_WRITTEN INSTRUCTION_
Please give the listing again in its entirety, exactly as written.

####################

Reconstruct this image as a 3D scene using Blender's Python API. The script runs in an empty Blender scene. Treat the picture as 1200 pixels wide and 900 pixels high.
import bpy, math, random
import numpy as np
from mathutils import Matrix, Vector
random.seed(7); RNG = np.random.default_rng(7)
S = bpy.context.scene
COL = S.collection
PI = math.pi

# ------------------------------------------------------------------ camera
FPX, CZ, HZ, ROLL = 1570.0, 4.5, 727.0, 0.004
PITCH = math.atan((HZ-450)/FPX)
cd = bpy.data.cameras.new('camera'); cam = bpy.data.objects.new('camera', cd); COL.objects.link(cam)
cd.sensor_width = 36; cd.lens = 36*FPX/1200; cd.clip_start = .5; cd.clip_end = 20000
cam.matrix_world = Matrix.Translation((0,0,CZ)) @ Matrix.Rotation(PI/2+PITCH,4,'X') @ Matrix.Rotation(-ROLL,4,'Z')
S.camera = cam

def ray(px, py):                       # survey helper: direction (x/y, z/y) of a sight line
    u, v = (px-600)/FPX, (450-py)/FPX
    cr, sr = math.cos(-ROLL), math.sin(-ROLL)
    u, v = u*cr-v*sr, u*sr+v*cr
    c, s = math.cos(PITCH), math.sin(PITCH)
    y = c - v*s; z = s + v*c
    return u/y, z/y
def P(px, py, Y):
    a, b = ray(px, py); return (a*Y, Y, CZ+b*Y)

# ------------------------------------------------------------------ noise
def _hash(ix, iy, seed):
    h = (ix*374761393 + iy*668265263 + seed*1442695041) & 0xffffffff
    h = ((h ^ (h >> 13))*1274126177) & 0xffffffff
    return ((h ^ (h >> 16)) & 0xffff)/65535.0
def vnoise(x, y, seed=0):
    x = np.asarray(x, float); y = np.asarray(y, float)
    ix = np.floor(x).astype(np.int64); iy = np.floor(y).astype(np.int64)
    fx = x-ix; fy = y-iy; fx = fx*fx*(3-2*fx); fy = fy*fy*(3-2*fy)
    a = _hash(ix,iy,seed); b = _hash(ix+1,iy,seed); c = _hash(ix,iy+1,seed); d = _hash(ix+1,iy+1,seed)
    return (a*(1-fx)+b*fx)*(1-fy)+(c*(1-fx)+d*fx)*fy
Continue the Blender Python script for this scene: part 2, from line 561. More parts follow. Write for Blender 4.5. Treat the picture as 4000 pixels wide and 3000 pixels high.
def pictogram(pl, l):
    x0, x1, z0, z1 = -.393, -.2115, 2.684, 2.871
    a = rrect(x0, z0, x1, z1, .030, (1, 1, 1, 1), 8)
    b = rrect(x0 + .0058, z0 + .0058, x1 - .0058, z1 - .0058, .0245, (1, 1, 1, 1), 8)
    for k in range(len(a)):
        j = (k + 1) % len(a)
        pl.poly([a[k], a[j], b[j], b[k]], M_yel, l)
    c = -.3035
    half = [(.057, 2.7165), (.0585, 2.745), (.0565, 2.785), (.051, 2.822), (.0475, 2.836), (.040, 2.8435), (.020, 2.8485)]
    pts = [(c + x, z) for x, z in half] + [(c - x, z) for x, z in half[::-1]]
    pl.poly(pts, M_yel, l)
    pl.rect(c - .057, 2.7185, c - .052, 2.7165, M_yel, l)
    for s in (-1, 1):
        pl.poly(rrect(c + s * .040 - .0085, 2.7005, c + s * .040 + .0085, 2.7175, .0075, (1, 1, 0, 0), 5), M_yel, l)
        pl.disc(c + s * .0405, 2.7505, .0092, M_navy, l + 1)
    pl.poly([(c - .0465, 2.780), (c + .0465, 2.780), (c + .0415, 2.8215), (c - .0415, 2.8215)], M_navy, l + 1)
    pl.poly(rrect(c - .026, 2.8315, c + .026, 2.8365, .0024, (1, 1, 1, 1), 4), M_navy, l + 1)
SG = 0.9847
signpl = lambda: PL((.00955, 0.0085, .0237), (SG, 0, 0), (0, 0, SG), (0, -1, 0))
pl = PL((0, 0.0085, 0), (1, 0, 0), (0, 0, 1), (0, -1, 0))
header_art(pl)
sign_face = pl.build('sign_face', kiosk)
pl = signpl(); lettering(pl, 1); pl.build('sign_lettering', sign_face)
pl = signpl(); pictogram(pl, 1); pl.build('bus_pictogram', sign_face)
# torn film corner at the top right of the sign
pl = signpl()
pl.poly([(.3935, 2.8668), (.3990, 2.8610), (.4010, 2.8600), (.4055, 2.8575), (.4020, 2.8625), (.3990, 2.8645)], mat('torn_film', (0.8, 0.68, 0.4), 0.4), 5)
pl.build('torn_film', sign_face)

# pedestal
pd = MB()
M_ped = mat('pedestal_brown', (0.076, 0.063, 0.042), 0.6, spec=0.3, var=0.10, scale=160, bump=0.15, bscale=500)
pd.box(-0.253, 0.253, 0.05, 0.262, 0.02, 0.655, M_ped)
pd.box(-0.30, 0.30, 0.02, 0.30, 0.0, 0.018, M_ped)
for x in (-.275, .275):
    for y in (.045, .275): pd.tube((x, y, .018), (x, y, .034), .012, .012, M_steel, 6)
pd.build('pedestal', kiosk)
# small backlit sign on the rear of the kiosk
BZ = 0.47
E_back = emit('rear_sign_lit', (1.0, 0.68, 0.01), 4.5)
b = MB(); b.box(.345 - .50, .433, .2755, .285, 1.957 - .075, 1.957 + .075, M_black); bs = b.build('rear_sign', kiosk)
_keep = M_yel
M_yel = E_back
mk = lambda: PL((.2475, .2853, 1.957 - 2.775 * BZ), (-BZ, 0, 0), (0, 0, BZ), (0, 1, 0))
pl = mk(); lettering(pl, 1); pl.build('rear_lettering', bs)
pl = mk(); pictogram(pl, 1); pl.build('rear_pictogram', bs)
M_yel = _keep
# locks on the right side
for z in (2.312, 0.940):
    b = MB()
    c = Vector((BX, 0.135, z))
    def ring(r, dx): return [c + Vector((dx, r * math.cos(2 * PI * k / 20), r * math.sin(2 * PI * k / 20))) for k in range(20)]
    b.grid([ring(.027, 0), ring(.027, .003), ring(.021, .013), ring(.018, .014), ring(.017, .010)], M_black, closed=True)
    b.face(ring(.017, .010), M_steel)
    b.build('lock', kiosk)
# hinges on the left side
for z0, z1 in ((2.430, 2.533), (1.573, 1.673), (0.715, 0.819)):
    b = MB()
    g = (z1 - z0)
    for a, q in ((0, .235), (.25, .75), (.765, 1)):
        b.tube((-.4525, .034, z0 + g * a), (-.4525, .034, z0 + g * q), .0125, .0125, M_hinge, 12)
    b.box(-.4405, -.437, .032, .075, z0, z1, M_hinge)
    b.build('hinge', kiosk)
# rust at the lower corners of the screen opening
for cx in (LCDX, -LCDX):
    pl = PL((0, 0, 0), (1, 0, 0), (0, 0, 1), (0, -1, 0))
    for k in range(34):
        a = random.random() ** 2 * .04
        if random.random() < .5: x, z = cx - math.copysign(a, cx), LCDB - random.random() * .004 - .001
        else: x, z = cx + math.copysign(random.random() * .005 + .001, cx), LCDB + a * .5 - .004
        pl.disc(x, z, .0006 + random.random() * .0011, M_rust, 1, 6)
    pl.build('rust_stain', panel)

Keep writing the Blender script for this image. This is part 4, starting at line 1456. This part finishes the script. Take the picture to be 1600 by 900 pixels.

####################

_TASK ANSWER_
Reconstruct this image as a 3D scene using Blender's Python API. The script runs in an empty Blender scene. Treat the picture as 1200 pixels wide and 900 pixels high.
import bpy, math, random
import numpy as np
from mathutils import Matrix, Vector
random.seed(7); RNG = np.random.default_rng(7)
S = bpy.context.scene
COL = S.collection
PI = math.pi

# ------------------------------------------------------------------ camera
FPX, CZ, HZ, ROLL = 1570.0, 4.5, 727.0, 0.004
PITCH = math.atan((HZ-450)/FPX)
cd = bpy.data.cameras.new('camera'); cam = bpy.data.objects.new('camera', cd); COL.objects.link(cam)
cd.sensor_width = 36; cd.lens = 36*FPX/1200; cd.clip_start = .5; cd.clip_end = 20000
cam.matrix_world = Matrix.Translation((0,0,CZ)) @ Matrix.Rotation(PI/2+PITCH,4,'X') @ Matrix.Rotation(-ROLL,4,'Z')
S.camera = cam

def ray(px, py):                       # survey helper: direction (x/y, z/y) of a sight line
    u, v = (px-600)/FPX, (450-py)/FPX
    cr, sr = math.cos(-ROLL), math.sin(-ROLL)
    u, v = u*cr-v*sr, u*sr+v*cr
    c, s = math.cos(PITCH), math.sin(PITCH)
    y = c - v*s; z = s + v*c
    return u/y, z/y
def P(px, py, Y):
    a, b = ray(px, py); return (a*Y, Y, CZ+b*Y)

# ------------------------------------------------------------------ noise
def _hash(ix, iy, seed):
    h = (ix*374761393 + iy*668265263 + seed*1442695041) & 0xffffffff
    h = ((h ^ (h >> 13))*1274126177) & 0xffffffff
    return ((h ^ (h >> 16)) & 0xffff)/65535.0
def vnoise(x, y, seed=0):
    x = np.asarray(x, float); y = np.asarray(y, float)
    ix = np.floor(x).astype(np.int64); iy = np.floor(y).astype(np.int64)
    fx = x-ix; fy = y-iy; fx = fx*fx*(3-2*fx); fy = fy*fy*(3-2*fy)
    a = _hash(ix,iy,seed); b = _hash(ix+1,iy,seed); c = _hash(ix,iy+1,seed); d = _hash(ix+1,iy+1,seed)
    return (a*(1-fx)+b*fx)*(1-fy)+(c*(1-fx)+d*fx)*fy
Continue the Blender Python script for this scene: part 2, from line 561. More parts follow. Write for Blender 4.5. Treat the picture as 4000 pixels wide and 3000 pixels high.
def pictogram(pl, l):
    x0, x1, z0, z1 = -.393, -.2115, 2.684, 2.871
    a = rrect(x0, z0, x1, z1, .030, (1, 1, 1, 1), 8)
    b = rrect(x0 + .0058, z0 + .0058, x1 - .0058, z1 - .0058, .0245, (1, 1, 1, 1), 8)
    for k in range(len(a)):
        j = (k + 1) % len(a)
        pl.poly([a[k], a[j], b[j], b[k]], M_yel, l)
    c = -.3035
    half = [(.057, 2.7165), (.0585, 2.745), (.0565, 2.785), (.051, 2.822), (.0475, 2.836), (.040, 2.8435), (.020, 2.8485)]
    pts = [(c + x, z) for x, z in half] + [(c - x, z) for x, z in half[::-1]]
    pl.poly(pts, M_yel, l)
    pl.rect(c - .057, 2.7185, c - .052, 2.7165, M_yel, l)
    for s in (-1, 1):
        pl.poly(rrect(c + s * .040 - .0085, 2.7005, c + s * .040 + .0085, 2.7175, .0075, (1, 1, 0, 0), 5), M_yel, l)
        pl.disc(c + s * .0405, 2.7505, .0092, M_navy, l + 1)
    pl.poly([(c - .0465, 2.780), (c + .0465, 2.780), (c + .0415, 2.8215), (c - .0415, 2.8215)], M_navy, l + 1)
    pl.poly(rrect(c - .026, 2.8315, c + .026, 2.8365, .0024, (1, 1, 1, 1), 4), M_navy, l + 1)
SG = 0.9847
signpl = lambda: PL((.00955, 0.0085, .0237), (SG, 0, 0), (0, 0, SG), (0, -1, 0))
pl = PL((0, 0.0085, 0), (1, 0, 0), (0, 0, 1), (0, -1, 0))
header_art(pl)
sign_face = pl.build('sign_face', kiosk)
pl = signpl(); lettering(pl, 1); pl.build('sign_lettering', sign_face)
pl = signpl(); pictogram(pl, 1); pl.build('bus_pictogram', sign_face)
# torn film corner at the top right of the sign
pl = signpl()
pl.poly([(.3935, 2.8668), (.3990, 2.8610), (.4010, 2.8600), (.4055, 2.8575), (.4020, 2.8625), (.3990, 2.8645)], mat('torn_film', (0.8, 0.68, 0.4), 0.4), 5)
pl.build('torn_film', sign_face)

# pedestal
pd = MB()
M_ped = mat('pedestal_brown', (0.076, 0.063, 0.042), 0.6, spec=0.3, var=0.10, scale=160, bump=0.15, bscale=500)
pd.box(-0.253, 0.253, 0.05, 0.262, 0.02, 0.655, M_ped)
pd.box(-0.30, 0.30, 0.02, 0.30, 0.0, 0.018, M_ped)
for x in (-.275, .275):
    for y in (.045, .275): pd.tube((x, y, .018), (x, y, .034), .012, .012, M_steel, 6)
pd.build('pedestal', kiosk)
# small backlit sign on the rear of the kiosk
BZ = 0.47
E_back = emit('rear_sign_lit', (1.0, 0.68, 0.01), 4.5)
b = MB(); b.box(.345 - .50, .433, .2755, .285, 1.957 - .075, 1.957 + .075, M_black); bs = b.build('rear_sign', kiosk)
_keep = M_yel
M_yel = E_back
mk = lambda: PL((.2475, .2853, 1.957 - 2.775 * BZ), (-BZ, 0, 0), (0, 0, BZ), (0, 1, 0))
pl = mk(); lettering(pl, 1); pl.build('rear_lettering', bs)
pl = mk(); pictogram(pl, 1); pl.build('rear_pictogram', bs)
M_yel = _keep
# locks on the right side
for z in (2.312, 0.940):
    b = MB()
    c = Vector((BX, 0.135, z))
    def ring(r, dx): return [c + Vector((dx, r * math.cos(2 * PI * k / 20), r * math.sin(2 * PI * k / 20))) for k in range(20)]
    b.grid([ring(.027, 0), ring(.027, .003), ring(.021, .013), ring(.018, .014), ring(.017, .010)], M_black, closed=True)
    b.face(ring(.017, .010), M_steel)
    b.build('lock', kiosk)
# hinges on the left side
for z0, z1 in ((2.430, 2.533), (1.573, 1.673), (0.715, 0.819)):
    b = MB()
    g = (z1 - z0)
    for a, q in ((0, .235), (.25, .75), (.765, 1)):
        b.tube((-.4525, .034, z0 + g * a), (-.4525, .034, z0 + g * q), .0125, .0125, M_hinge, 12)
    b.box(-.4405, -.437, .032, .075, z0, z1, M_hinge)
    b.build('hinge', kiosk)
# rust at the lower corners of the screen opening
for cx in (LCDX, -LCDX):
    pl = PL((0, 0, 0), (1, 0, 0), (0, 0, 1), (0, -1, 0))
    for k in range(34):
        a = random.random() ** 2 * .04
        if random.random() < .5: x, z = cx - math.copysign(a, cx), LCDB - random.random() * .004 - .001
        else: x, z = cx + math.copysign(random.random() * .005 + .001, cx), LCDB + a * .5 - .004
        pl.disc(x, z, .0006 + random.random() * .0011, M_rust, 1, 6)
    pl.build('rust_stain', panel)

Keep writing the Blender script for this image. This is part 4, starting at line 1456. This part finishes the script. Take the picture to be 1600 by 900 pixels.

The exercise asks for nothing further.